* Begin *

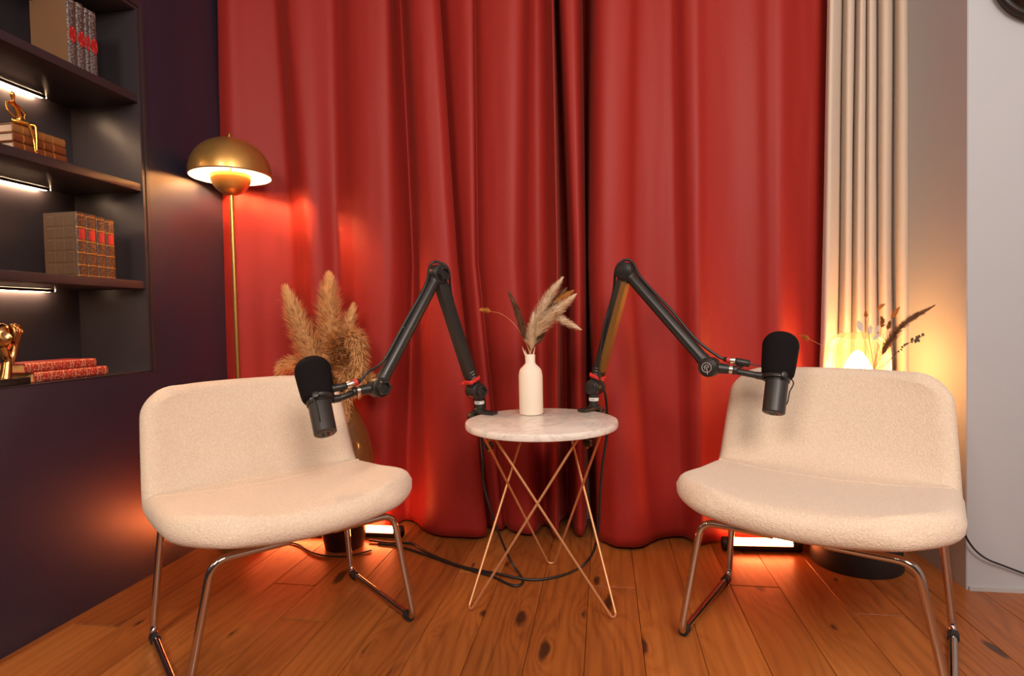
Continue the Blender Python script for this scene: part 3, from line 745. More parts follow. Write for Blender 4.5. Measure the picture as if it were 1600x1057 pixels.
sprr('bunny_tail_grass', 'bunny tail on a long stem reaching left towards the right microphone', [(.586, .706), (.578, .709), (.570, .713), (.564, .716)], .006, 450, .010, 'orange_plume', 52, mid=[(.72, .645), (.65, .672)], stem_r=.0006)
sprr('bunny_tail_grass', 'brown bunny tail standing above the glass lamp', [(.775, .735), (.777, .745), (.778, .757), (.776, .765)], .007, 400, .010, 'tan_plume', 53, mid=[(.768, .69)])
sprr('bunny_tail_grass', 'small brown bunny tail beside the slanting spike', [(.790, .730), (.793, .738), (.796, .746), (.798, .752)], .006, 300, .009, 'tan_plume', 54, mid=[(.772, .69)])
sprr('bunny_tail_grass', 'high pale bunny tail tilted right in front of the beige curtain', [(.800, .760), (.808, .772), (.814, .782), (.820, .790)], .005, 300, .012, 'orange_plume', 55, mid=[(.785, .70)])
sprr('bunny_tail_grass', 'topmost pale bunny tail in front of the beige curtain', [(.766, .785), (.770, .792), (.776, .798), (.782, .802)], .004, 250, .010, 'orange_plume', 56, mid=[(.765, .70)])
sprr('bunny_tail_grass', 'faint bunny tail left of the topmost one', [(.735, .765), (.735, .770), (.735, .776), (.735, .782)], .004, 220, .009, 'orange_plume', 57, mid=[(.745, .70)])
# dark leafy sprig
o = empty('leafy_sprig', mouth + V((0, 0, -.08))); tag(o, 'dark dried leafy sprig leaning right from the bud vase', 'dried flower', RG)
sp = catmull([mouth + V((0, 0, -.08)), mouth, PR(.785, .632), PR(.815, .665), PR(.850, .694), PR(.880, .710)], 10)
bm = bmesh.new(); tube(bm, [p - V(o.location) for p in sp], .0008, 6); mesh_obj('stem', bm, M['leaf_dark'], o)
rng = random.Random(5)
for k in range(26):
    f = .45 + .55 * k / 25; p = sp[min(len(sp) - 1, int(f * (len(sp) - 1)))] - V(o.location); sz = .003 + .010 * ((f - .45) / .55) ** 1.4
    a = rng.uniform(0, 6.28); d = V((cos(a), .5 * sin(a * 2.1), sin(a))).normalized(); s = d.cross(V((.2, 1, .1))).normalized()
    bm = bmesh.new(); vv = [bm.verts.new(x) for x in (p, p + d * sz * .6 + s * sz * .4, p + d * sz * 1.15 + V((0, .002, 0)), p + d * sz * .6 - s * sz * .4)]; bm.faces.new(vv)
    lf = mesh_obj('leaf', bm, M['leaf_dark'], o, smooth=False); mo = lf.modifiers.new('s', 'SOLIDIFY'); mo.thickness = .0008
# translucent pale leaves
o = empty('pale_leaf_sprig', mouth + V((0, 0, -.08))); tag(o, 'sprig of pale papery leaves in front of the glowing lamp', 'dried flower', RG)
for k, (x, z, dx, dz) in enumerate(((.725, .725, -.012, .035), (.742, .715, .006, .030), (.760, .72, .010, .026), (.752, .700, .020, .022))):
    a = PR(x, z) - V(o.location); b = a + V((dx, 0, dz)); s = V((dz, 0, -dx)) * .22
    bm = bmesh.new(); bm.faces.new([bm.verts.new(q) for q in (a, a.lerp(b, .35) + s, a.lerp(b, .75) + s * .8 + V((0, -.002, 0)), b, a.lerp(b, .75) - s * .8, a.lerp(b, .35) - s)])
    lf = mesh_obj('leaf', bm, M['leaf_pale'], o, smooth=False); lf.modifiers.new('s', 'SOLIDIFY').thickness = .0006
    bm = bmesh.new(); tube(bm, catmull([mouth - V(o.location) + V((0, 0, -.08)), mouth - V(o.location), a], 6), .0006, 5); mesh_obj('stem', bm, M['stem'], o)

# ------------------------------------------------------------------ LED tube lights on the floor
def tube_light(xa, xb, y, label, dy=0):
    L = xb - xa; o = empty('tube_light', (xa, y, 0), math.atan2(dy, L)); tag(o, label, 'light')
    bm = bmesh.new(); n = 14; pr = [(cos(pi + pi * k / n) * .021, .022 + sin(pi + pi * k / n) * .021) for k in range(n + 1)]
    ra = [bm.verts.new((0, a, b)) for a, b in pr]; rb = [bm.verts.new((L, a, b)) for a, b in pr]
    for k in range(n): bm.faces.new((ra[k], ra[k + 1], rb[k + 1], rb[k]))
    bm.faces.new(ra); bm.faces.new(rb[::-1]); bm.faces.new((ra[0], rb[0], rb[-1], ra[-1]))
    mesh_obj('housing', bm, M['black_plastic'], o)
    bm = bmesh.new(); pr = [(cos(pi * k / n) * .0185, .0225 + sin(pi * k / n) * .0185) for k in range(n + 1)]
    ra = [bm.verts.new((.03, a, b)) for a, b in pr]; rb = [bm.verts.new((L - .03, a, b)) for a, b in pr]
    for k in range(n): bm.faces.new((ra[k], ra[k + 1], rb[k + 1], rb[k]))
    bm.faces.new(ra); bm.faces.new(rb[::-1]); bm.faces.new((ra[0], rb[0], rb[-1], ra[-1]))
    e = mesh_obj('diffuser', bm, M['tube'], o); e['label'] = 'glowing orange diffuser'
    for xx in (0, L - .03):
        bm = bmesh.new(); rcyl(bm, (xx, 0, .0225), (xx + .03, 0, .0225), .0222, .003); mesh_obj('end_cap', bm, M['black_plastic'], o)
    return o
tube_light(.375, .625, 1.984, 'glowing orange tube light on the floor behind the right chair', .012)
tube_light(-1.40, -.735, 1.975, 'glowing orange tube light on the floor behind the left chair', .0)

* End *

▶ To be done: Output each line exactly; omit every picture.

▶ Problem solution:
Continue the Blender Python script for this scene: part 3, from line 745. More parts follow. Write for Blender 4.5. Measure the picture as if it were 1600x1057 pixels.
sprr('bunny_tail_grass', 'bunny tail on a long stem reaching left towards the right microphone', [(.586, .706), (.578, .709), (.570, .713), (.564, .716)], .006, 450, .010, 'orange_plume', 52, mid=[(.72, .645), (.65, .672)], stem_r=.0006)
sprr('bunny_tail_grass', 'brown bunny tail standing above the glass lamp', [(.775, .735), (.777, .745), (.778, .757), (.776, .765)], .007, 400, .010, 'tan_plume', 53, mid=[(.768, .69)])
sprr('bunny_tail_grass', 'small brown bunny tail beside the slanting spike', [(.790, .730), (.793, .738), (.796, .746), (.798, .752)], .006, 300, .009, 'tan_plume', 54, mid=[(.772, .69)])
sprr('bunny_tail_grass', 'high pale bunny tail tilted right in front of the beige curtain', [(.800, .760), (.808, .772), (.814, .782), (.820, .790)], .005, 300, .012, 'orange_plume', 55, mid=[(.785, .70)])
sprr('bunny_tail_grass', 'topmost pale bunny tail in front of the beige curtain', [(.766, .785), (.770, .792), (.776, .798), (.782, .802)], .004, 250, .010, 'orange_plume', 56, mid=[(.765, .70)])
sprr('bunny_tail_grass', 'faint bunny tail left of the topmost one', [(.735, .765), (.735, .770), (.735, .776), (.735, .782)], .004, 220, .009, 'orange_plume', 57, mid=[(.745, .70)])
# dark leafy sprig
o = empty('leafy_sprig', mouth + V((0, 0, -.08))); tag(o, 'dark dried leafy sprig leaning right from the bud vase', 'dried flower', RG)
sp = catmull([mouth + V((0, 0, -.08)), mouth, PR(.785, .632), PR(.815, .665), PR(.850, .694), PR(.880, .710)], 10)
bm = bmesh.new(); tube(bm, [p - V(o.location) for p in sp], .0008, 6); mesh_obj('stem', bm, M['leaf_dark'], o)
rng = random.Random(5)
for k in range(26):
    f = .45 + .55 * k / 25; p = sp[min(len(sp) - 1, int(f * (len(sp) - 1)))] - V(o.location); sz = .003 + .010 * ((f - .45) / .55) ** 1.4
    a = rng.uniform(0, 6.28); d = V((cos(a), .5 * sin(a * 2.1), sin(a))).normalized(); s = d.cross(V((.2, 1, .1))).normalized()
    bm = bmesh.new(); vv = [bm.verts.new(x) for x in (p, p + d * sz * .6 + s * sz * .4, p + d * sz * 1.15 + V((0, .002, 0)), p + d * sz * .6 - s * sz * .4)]; bm.faces.new(vv)
    lf = mesh_obj('leaf', bm, M['leaf_dark'], o, smooth=False); mo = lf.modifiers.new('s', 'SOLIDIFY'); mo.thickness = .0008
# translucent pale leaves
o = empty('pale_leaf_sprig', mouth + V((0, 0, -.08))); tag(o, 'sprig of pale papery leaves in front of the glowing lamp', 'dried flower', RG)
for k, (x, z, dx, dz) in enumerate(((.725, .725, -.012, .035), (.742, .715, .006, .030), (.760, .72, .010, .026), (.752, .700, .020, .022))):
    a = PR(x, z) - V(o.location); b = a + V((dx, 0, dz)); s = V((dz, 0, -dx)) * .22
    bm = bmesh.new(); bm.faces.new([bm.verts.new(q) for q in (a, a.lerp(b, .35) + s, a.lerp(b, .75) + s * .8 + V((0, -.002, 0)), b, a.lerp(b, .75) - s * .8, a.lerp(b, .35) - s)])
    lf = mesh_obj('leaf', bm, M['leaf_pale'], o, smooth=False); lf.modifiers.new('s', 'SOLIDIFY').thickness = .0006
    bm = bmesh.new(); tube(bm, catmull([mouth - V(o.location) + V((0, 0, -.08)), mouth - V(o.location), a], 6), .0006, 5); mesh_obj('stem', bm, M['stem'], o)

# ------------------------------------------------------------------ LED tube lights on the floor
def tube_light(xa, xb, y, label, dy=0):
    L = xb - xa; o = empty('tube_light', (xa, y, 0), math.atan2(dy, L)); tag(o, label, 'light')
    bm = bmesh.new(); n = 14; pr = [(cos(pi + pi * k / n) * .021, .022 + sin(pi + pi * k / n) * .021) for k in range(n + 1)]
    ra = [bm.verts.new((0, a, b)) for a, b in pr]; rb = [bm.verts.new((L, a, b)) for a, b in pr]
    for k in range(n): bm.faces.new((ra[k], ra[k + 1], rb[k + 1], rb[k]))
    bm.faces.new(ra); bm.faces.new(rb[::-1]); bm.faces.new((ra[0], rb[0], rb[-1], ra[-1]))
    mesh_obj('housing', bm, M['black_plastic'], o)
    bm = bmesh.new(); pr = [(cos(pi * k / n) * .0185, .0225 + sin(pi * k / n) * .0185) for k in range(n + 1)]
    ra = [bm.verts.new((.03, a, b)) for a, b in pr]; rb = [bm.verts.new((L - .03, a, b)) for a, b in pr]
    for k in range(n): bm.faces.new((ra[k], ra[k + 1], rb[k + 1], rb[k]))
    bm.faces.new(ra); bm.faces.new(rb[::-1]); bm.faces.new((ra[0], rb[0], rb[-1], ra[-1]))
    e = mesh_obj('diffuser', bm, M['tube'], o); e['label'] = 'glowing orange diffuser'
    for xx in (0, L - .03):
        bm = bmesh.new(); rcyl(bm, (xx, 0, .0225), (xx + .03, 0, .0225), .0222, .003); mesh_obj('end_cap', bm, M['black_plastic'], o)
    return o
tube_light(.375, .625, 1.984, 'glowing orange tube light on the floor behind the right chair', .012)
tube_light(-1.40, -.735, 1.975, 'glowing orange tube light on the floor behind the left chair', .0)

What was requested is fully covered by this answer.